In this article http://en.wikipedia.org/wiki/Tautological_bundle we read:
Grassmannians by definition are the parameter spaces for linear subspaces, of a given dimension, in a given vector space $W$. If $G$ is a Grassmannian, and $V_g$ is the subspace of $W$ corresponding to $g$ in $G$, this is already almost the data required for a vector bundle: namely a vector space for each point $g$, varying continuously.
I don't understand the sentence " $V_g$ is the subspace of $W$ corresponding to $g$ in $G$". Indeed I don't understand the notion of corresponding a particular subspace $V_g$ to a point $g$ using the word "The subspace $V_g$ of $W$... This means there is a unique particular subspace $V_g$ for each $g$ !! Thank you for explaining this correspondence!

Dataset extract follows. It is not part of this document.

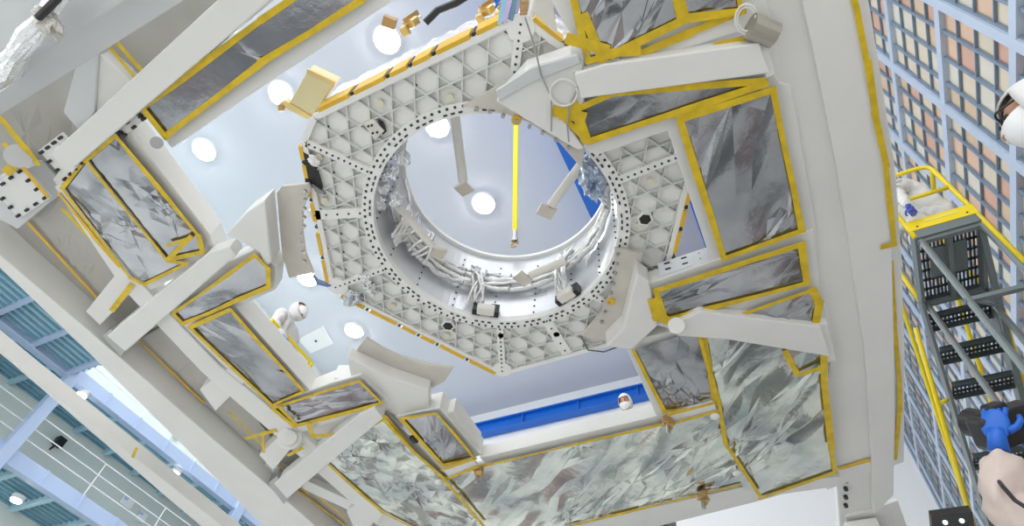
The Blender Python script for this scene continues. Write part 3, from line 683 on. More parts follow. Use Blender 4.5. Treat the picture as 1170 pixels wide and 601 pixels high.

A Grassmannian $G$ parametrizes the $n$-dimensional subspaces of $W$, and $g\in G$ is the parameter. So you can consider $V_g=V(g)$ to be a function from $G$ to the set of $n$-dimensional subspaces of $W$.
An alternative definition would have $G$ actually be the space of $n$-dimensional subspaces of $W$, and then the subspaces $V_g$ would be the elements of $G$. This can sometimes be a more intuitive definition, but is possibly less helpful if you are trying to build a bundle using $G$.